From the pages of sober financial journals to Hollywood’s slapstick-econ adaptation of The Big Short, commentators often note that no American banks were indicted in the wake of the 2008 financial cave-in. Hoop Dreams director Steve James is here to say that’s not true. In May 2012, New York’s district attorney brought charges against Abacus Federal Savings Bank and 19 of its employees.
The case was little covered at the time, and while its outcome is a matter of public record, James prefers that reviewers not reveal whether the verdict was guilty, innocent, or mixed. That’s because his Abacus: Small Enough to Jail is a compelling non-fiction thriller. It should engross most viewers, even those who’ve resisted learning what a subprime mortgage is.
As it happens, Abacus didn’t deal in subprime. The Chinatown-based bank also didn’t package its mortgages into the sort of financial instruments that made The Big Short‘s machinations so arcane. In fact, the bank had one of the lowest default rates in the country.

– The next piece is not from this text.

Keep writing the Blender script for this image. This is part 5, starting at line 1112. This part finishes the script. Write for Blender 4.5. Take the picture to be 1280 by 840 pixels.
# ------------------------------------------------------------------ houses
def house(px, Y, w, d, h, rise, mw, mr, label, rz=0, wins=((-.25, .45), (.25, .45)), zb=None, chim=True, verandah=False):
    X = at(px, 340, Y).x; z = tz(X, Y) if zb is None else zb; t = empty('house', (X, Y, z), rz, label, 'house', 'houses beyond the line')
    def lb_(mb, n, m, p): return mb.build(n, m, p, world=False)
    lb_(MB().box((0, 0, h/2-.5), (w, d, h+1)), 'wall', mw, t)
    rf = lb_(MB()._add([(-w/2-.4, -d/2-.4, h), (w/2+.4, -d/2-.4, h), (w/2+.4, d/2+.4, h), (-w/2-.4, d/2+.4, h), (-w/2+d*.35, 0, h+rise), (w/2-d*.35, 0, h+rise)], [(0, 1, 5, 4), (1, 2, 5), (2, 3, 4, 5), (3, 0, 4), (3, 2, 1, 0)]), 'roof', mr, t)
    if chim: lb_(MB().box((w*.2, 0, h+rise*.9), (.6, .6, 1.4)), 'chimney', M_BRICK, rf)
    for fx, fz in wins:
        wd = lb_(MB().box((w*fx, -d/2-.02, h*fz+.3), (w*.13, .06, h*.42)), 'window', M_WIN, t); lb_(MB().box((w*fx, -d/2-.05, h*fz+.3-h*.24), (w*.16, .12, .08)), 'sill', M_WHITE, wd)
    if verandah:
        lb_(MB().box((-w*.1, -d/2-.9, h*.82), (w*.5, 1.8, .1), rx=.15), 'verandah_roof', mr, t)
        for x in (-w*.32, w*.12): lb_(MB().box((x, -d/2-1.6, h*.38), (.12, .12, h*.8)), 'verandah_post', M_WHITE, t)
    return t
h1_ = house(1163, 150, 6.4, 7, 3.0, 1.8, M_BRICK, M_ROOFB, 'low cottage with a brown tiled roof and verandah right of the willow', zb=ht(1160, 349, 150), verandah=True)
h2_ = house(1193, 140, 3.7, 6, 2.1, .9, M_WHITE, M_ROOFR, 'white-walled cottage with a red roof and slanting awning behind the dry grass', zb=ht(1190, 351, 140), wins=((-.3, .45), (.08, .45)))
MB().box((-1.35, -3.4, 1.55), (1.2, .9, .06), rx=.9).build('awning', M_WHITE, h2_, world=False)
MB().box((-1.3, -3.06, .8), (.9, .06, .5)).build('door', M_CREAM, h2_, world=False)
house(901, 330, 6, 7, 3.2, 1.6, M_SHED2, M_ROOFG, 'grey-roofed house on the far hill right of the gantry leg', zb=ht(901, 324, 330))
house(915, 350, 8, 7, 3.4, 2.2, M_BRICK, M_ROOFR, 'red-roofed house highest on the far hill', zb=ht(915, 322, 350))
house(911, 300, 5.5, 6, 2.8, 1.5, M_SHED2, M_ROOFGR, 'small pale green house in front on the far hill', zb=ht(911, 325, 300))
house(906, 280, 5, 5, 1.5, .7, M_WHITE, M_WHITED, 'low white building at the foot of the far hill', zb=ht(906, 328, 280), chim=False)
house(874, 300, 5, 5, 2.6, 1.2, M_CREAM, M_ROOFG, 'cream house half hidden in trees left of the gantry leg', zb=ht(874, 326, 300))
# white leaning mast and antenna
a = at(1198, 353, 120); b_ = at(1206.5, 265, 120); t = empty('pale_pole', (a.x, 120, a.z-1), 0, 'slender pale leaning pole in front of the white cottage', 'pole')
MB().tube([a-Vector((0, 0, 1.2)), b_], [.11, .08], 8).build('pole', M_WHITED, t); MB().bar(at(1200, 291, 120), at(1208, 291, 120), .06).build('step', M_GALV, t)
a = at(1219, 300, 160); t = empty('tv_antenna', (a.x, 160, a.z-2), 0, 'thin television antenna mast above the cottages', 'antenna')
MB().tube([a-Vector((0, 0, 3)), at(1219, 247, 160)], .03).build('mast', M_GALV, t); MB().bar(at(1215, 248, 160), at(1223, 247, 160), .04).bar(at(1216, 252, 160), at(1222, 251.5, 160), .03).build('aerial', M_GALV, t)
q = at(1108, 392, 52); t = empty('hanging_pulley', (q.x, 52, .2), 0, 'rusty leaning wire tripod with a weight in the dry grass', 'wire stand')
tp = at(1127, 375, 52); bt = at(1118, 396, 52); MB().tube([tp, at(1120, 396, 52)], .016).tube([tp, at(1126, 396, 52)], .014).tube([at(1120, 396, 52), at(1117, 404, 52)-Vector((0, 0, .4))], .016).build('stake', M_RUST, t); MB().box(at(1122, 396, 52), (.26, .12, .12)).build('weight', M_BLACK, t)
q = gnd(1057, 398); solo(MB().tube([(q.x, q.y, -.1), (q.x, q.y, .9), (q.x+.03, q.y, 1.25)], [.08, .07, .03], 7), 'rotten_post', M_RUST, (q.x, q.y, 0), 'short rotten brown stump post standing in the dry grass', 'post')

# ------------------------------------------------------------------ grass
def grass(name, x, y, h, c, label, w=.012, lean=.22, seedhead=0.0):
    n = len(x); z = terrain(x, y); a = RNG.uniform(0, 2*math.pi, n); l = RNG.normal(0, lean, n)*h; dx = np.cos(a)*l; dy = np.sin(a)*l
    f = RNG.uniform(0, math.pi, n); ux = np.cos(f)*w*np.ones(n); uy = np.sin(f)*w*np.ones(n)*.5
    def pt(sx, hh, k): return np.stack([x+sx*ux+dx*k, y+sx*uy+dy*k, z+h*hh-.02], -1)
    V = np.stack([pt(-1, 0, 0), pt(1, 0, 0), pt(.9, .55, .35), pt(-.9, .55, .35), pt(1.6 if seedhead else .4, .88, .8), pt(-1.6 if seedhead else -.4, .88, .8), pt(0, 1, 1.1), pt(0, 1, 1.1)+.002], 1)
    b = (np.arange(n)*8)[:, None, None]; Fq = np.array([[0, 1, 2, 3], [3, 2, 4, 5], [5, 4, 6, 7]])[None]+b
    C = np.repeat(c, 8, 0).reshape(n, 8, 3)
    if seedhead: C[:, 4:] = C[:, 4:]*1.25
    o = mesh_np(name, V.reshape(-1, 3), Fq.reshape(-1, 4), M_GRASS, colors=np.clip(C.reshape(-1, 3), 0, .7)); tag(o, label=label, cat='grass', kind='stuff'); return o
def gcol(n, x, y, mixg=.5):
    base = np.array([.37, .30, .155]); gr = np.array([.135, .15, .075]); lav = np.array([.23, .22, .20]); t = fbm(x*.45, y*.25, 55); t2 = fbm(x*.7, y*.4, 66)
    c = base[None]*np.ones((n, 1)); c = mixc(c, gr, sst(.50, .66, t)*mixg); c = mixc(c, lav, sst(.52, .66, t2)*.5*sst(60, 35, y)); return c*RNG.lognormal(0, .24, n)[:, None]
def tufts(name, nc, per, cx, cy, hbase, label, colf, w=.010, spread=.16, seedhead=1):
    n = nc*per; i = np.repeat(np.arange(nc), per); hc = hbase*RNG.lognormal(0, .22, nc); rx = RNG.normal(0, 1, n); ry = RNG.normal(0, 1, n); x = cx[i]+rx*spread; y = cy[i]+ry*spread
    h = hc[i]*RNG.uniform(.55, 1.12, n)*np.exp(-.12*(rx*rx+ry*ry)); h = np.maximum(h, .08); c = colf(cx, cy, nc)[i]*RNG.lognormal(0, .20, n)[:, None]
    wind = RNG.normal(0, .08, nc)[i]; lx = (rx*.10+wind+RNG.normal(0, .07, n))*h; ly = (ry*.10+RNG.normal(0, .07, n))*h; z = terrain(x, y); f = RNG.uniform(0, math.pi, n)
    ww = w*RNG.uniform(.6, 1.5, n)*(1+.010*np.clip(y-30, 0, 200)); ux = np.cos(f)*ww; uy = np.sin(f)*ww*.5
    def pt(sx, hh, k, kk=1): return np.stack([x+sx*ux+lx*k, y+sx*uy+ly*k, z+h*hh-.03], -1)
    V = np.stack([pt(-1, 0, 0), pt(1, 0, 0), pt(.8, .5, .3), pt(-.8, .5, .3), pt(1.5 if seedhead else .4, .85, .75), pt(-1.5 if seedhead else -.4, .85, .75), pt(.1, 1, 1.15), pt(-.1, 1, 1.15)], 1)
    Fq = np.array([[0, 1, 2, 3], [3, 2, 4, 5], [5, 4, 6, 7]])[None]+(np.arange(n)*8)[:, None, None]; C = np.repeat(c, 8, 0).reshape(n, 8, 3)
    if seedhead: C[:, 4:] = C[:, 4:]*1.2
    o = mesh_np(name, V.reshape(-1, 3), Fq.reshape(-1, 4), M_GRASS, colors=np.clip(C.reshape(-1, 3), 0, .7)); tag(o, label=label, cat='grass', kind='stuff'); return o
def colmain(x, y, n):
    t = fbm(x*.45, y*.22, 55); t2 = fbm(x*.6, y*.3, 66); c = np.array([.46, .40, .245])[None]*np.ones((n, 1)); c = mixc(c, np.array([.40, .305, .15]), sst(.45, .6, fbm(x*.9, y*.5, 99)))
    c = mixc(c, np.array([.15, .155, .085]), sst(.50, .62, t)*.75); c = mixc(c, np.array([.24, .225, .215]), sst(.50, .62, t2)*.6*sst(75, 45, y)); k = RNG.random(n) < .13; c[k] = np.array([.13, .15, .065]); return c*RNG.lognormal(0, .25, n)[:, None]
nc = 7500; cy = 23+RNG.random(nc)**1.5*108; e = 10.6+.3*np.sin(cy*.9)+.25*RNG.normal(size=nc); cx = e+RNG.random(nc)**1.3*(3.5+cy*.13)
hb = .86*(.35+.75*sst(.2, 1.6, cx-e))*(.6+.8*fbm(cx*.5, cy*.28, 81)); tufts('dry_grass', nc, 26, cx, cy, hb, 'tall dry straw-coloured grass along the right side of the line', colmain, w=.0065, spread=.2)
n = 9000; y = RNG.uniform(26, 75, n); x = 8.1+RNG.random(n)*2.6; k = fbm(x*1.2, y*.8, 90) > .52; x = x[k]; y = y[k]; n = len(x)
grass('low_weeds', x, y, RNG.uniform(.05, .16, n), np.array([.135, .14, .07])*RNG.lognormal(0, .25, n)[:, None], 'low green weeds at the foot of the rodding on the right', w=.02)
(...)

The problem was a loan officer, Ken Yu, who asked borrowers for bribes and falsified income statements for mortgage applications. His activities were hard to track, because, as the film explains, Chinatown residents are more likely to make cash transactions than the average American consumer. Also, Yu spoke a dialect that even most of his fellow Abacus employees didn’t understand.

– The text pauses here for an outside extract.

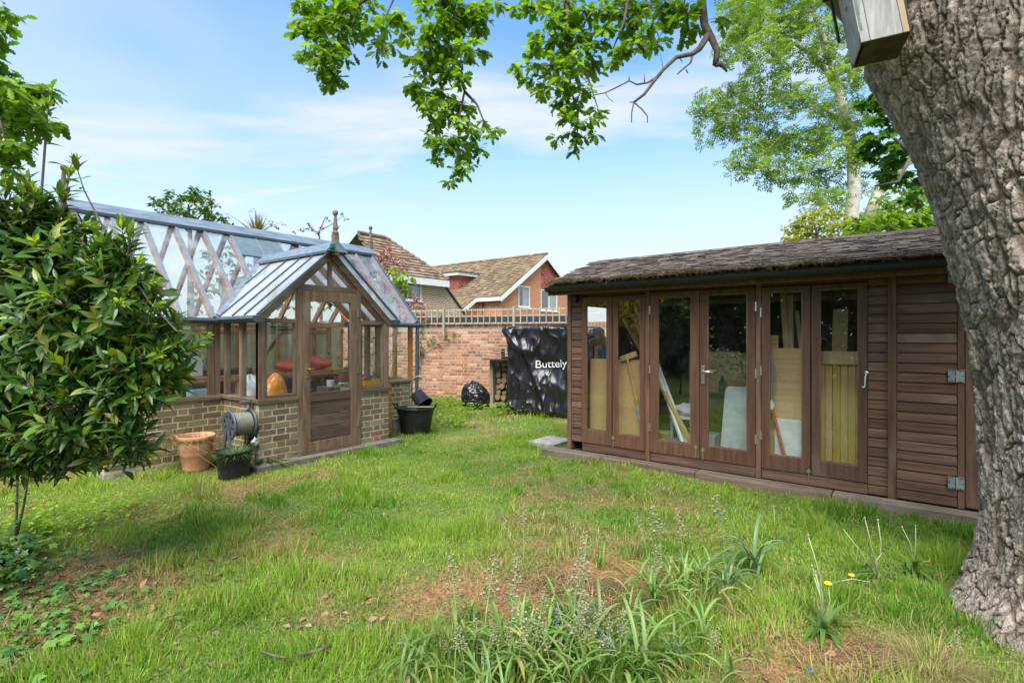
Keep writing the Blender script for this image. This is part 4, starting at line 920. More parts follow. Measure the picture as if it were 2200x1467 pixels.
# trug and buckets at the corner of the greenhouse
q = onZ(893, 930); tb = thing('black_trug', 'large black rubber trug standing on the grass by the greenhouse corner', 'bucket', tuple(q))
M['rubber'] = surf('black_rubber', (.011, .011, .012), (.024, .024, .025), 7, rough=.5, bump=.08, c3=(.06, .055, .045), c3s=3, c3r=(.6, .85))
MB().lathe([(.20, -.01), (.215, .01), (.265, .30), (.292, .385), (.30, .392), (.298, .405), (.284, .402), (.255, .30), (.205, .03), (.001, .028)], q, 40).build('tub', M['rubber'], tb, smooth=True)
for k in (-1, 1):
    c_ = q + RT * (.285 * k) + Vector((0, 0, .39)); MB().tube([c_ + FW * -.09, c_ + FW * -.07 + Vector((0, 0, .055)) + RT * .03 * k, c_ + FW * .07 + Vector((0, 0, .055)) + RT * .03 * k, c_ + FW * .09], .014, 8).build('handle', M['rubber'], tb, smooth=True)
q1 = q + Vector((0, 0, .40)) + RT * .06 + FW * .08; bk = thing('black_bucket', 'small black bucket tipped over on top of the rubber trug', 'bucket', tuple(q1))
axb = (RT * .50 + Vector((0, 0, -.55)) - FW * .35).normalized(); c_ = q1 + Vector((0, 0, .20)) - RT * .06
MB().lathe([(.095, 0), (.10, .005), (.13, .22), (.138, .225), (.138, .24), (.126, .24), (.095, .02), (.001, .018)], c_, 30, axb).build('pail', M['rubber'], bk, smooth=True)
MB().tube([c_ + RT * (.02 + .13 * math.cos(a_)) + Vector((0, 0, .05 + .22 * math.sin(a_))) + FW * .05 for a_ in [math.pi * k / 14 for k in range(15)]], .006, 6).build('wire_handle', M['galv'], bk)
q3 = q + Vector((0, 0, .418)) - FW * .12; o = MB().tube([q3 - RT * .1, q3 + RT * .30], [.016, .014], 8).build('wooden_stick', M['store'], None, smooth=True, at=tuple(q3)); tag(o, 'pale wooden handle lying across the rim of the black trug', 'stick')
q = onZ(848, 930) + FW * .1; o = MB().box(q.x - .09, q.x + .11, q.y - .06, q.y + .05, -.03, .21).build('stone_block', M['concrete'], None, bev=.006, at=(q.x, q.y, 0)); tag(o, 'grey block set against the plinth beside the black trug', 'block')

# ------------------------------------------------------------------ inside the shed
M['mdf'] = surf('chipboard', (.56, .32, .14), (.64, .385, .18), 40, rough=.8, bump=.05); M['ply'] = wood('plywood', (.52, .28, .115), (.66, .385, .18), 'Y', .05, .7, bump=.1)
M['pine'] = wood('pine', (.46, .28, .12), (.60, .40, .19), 'Z', .1, .7, bump=.15); M['oakp'] = wood('door_pine', (.50, .28, .085), (.62, .375, .14), 'Z', .12, .6, bump=.15)
def sheet(name, px0, px1, py0, py1, dx, mat, label, cat, th=.018, lean=0.):
    A, B = onX(px0, py1, XS + dx), onX(px1, py1, XS + dx); zt_ = onX((px0 + px1) / 2, py0, XS + dx).z; zb_ = .052
    o = MB().prism([(XS + dx, A.y, zb_), (XS + dx, B.y, zb_), (XS + dx + lean, B.y, zt_), (XS + dx + lean, A.y, zt_)], (th, 0, 0)).build(name, mat, None, bev=.002, at=(XS + dx, A.y, zb_)); return tag(o, label, cat)
def stick(name, p0, p1, w, h, mat, label, cat, up=(0, 0, 1)): o = MB().bar(p0, p1, w, h, up).build(name, mat, None, bev=.002, at=tuple(p0)); return tag(o, label, cat)
sheet('chipboard_sheet', 1268, 1394, 772, 945, .16, M['mdf'], 'tan chipboard sheet standing behind the two narrow glazed doors', 'board')
stick('leaning_batten', onX(1339, 682, XS + .62), onX(1492, 962, XS + .10), .045, .03, M['pine'], 'foremost pine batten leaning across the second and third glazed doors', 'batten')
stick('leaning_batten', onX(1362, 676, XS + .66), onX(1478, 965, XS + .16), .05, .03, M['oakp'], 'darker batten leaning behind the pine battens in the shed', 'batten')
stick('leaning_batten', onX(1366, 664, XS + .70), onX(1470, 962, XS + .09), .03, .03, M['white'], 'white painted batten leaning inside the third glazed door', 'batten')
stick('leaning_batten', onX(1405, 760, XS + .55), onX(1482, 965, XS + .14), .03, .025, M['white'], 'thin white strip leaning between the pine battens in the shed', 'batten')
sp = thing('long_handled_spade', 'long-handled spade with grey blade leaning in front of the chipboard', 'spade', tuple(onX(1384, 935, XS + .1)))
MB().tube([onX(1346, 762, XS + .14), onX(1372, 878, XS + .11)], .014, 8).build('shaft', M['pine'], sp); MB().bar(onX(1334, 772, XS + .15), onX(1368, 760, XS + .15), .05, .07).build('grip', M['pine'], sp, bev=.008)
MB().bar(onX(1371, 872, XS + .105), onX(1378, 908, XS + .10), .06, .014, (1, 0, 0)).build('blade', M['galv'], sp, bev=.004); MB().tube([onX(1378, 905, XS + .10), onX(1384, 938, XS + .10)], .011, 8).build('tip', M['pine'], sp)
A = onX(1608, 968, XS + .35); q0 = onX(1545, 965, XS + .35); zt_ = onX(1580, 832, XS + .35).z
wb = thing('folded_table', 'pale grey folding table top with rounded corner behind the fourth glazed door', 'table', (XS + .35, q0.y, .06)); yy0, yy1 = q0.y, A.y
poly = [(yy0, .10), (yy1 - .05, .10), (yy1 - .05, zt_)] + [(yy0 - .10 + .06 * math.cos(a_), zt_ - .06 + .06 * math.sin(a_)) for a_ in (1.57, 1.1, .6, .15)]
MB().prism([(XS + .35 + (z - .1) * .1, y, z) for y, z in poly], (.03, 0, 0)).build('top', plain('pale_laminate', (.55, .58, .60), .4), wb, bev=.006)
for yq in (yy0 - .06, yy1 + .1): MB().tube([(XS + .40, yq, .055), (XS + .45, yq, .8)], .012, 8).build('leg', M['galv'], wb)
sheet('plywood_sheet', 1650, 1733, 748, 930, .17, M['ply'], 'plain plywood sheet standing behind the fifth glazed door', 'board')
sheet('plywood_offcut', 1651, 1672, 720, 760, .24, M['ply'], 'small plywood offcut showing above the plywood sheet', 'board')
for i, (a_, b_, c_, d_, w) in enumerate(((1682, 632, 1690, 760, .05), (1697, 634, 1700, 760, .05), (1712, 668, 1722, 760, .035), (1726, 700, 1729, 760, .04))):
    stick('upright_batten', onX(c_, d_, XS + .32), onX(a_, b_, XS + .40), w, .02, M['pine'] if i != 0 else M['oakp'], ('broad brown batten showing above the plywood on the side of the glazed pair', 'tall pine batten with a white band above the plywood', 'slanting thin batten above the plywood sheet', 'short batten end above the plywood next to the door frame')[i], 'batten', up=(1, 0, 0))
o = sheet('insulation_block', 1664, 1736, 902, 985, .11, plain('polystyrene', (.74, .75, .74), .8), 'white polystyrene block at the foot of the plywood sheet', 'block', .05)
pl = thing('tool_pole', 'red and white pole tool leaning inside the fifth glazed door', 'tool', tuple(onX(1688, 985, XS + .07)))
M['red'] = plain('faded_red', (.50, .10, .07), .5); MB().tube([onX(1660, 880, XS + .08), onX(1688, 990, XS + .06)], .016, 8).build('pole', M['red'], pl); MB().blob(onX(1657, 872, XS + .08), (.02, .025, .05), 8, 6, .2, 2).build('joint', M['white'], pl)
for i, px in enumerate((1655, 1660, 1665)): MB().tube([onX(px, 768 + 8 * i, XS + .11), onX(px - 3, 872, XS + .10)], .007, 6).build('rod', M['galv'], pl)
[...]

That includes Jill Sung and Vera Sung, the English-speaking, Connecticut-raised sisters who had inherited day-to-day operations from their father, one of the bank’s founders. Shanghai-born but all-American, Thomas Sung is a devotee of It’s a Wonderful Life, an affection James could hardly help but exploit. Thomas Sung even once halted a bank run with the aplomb of James Stewart’s George Bailey.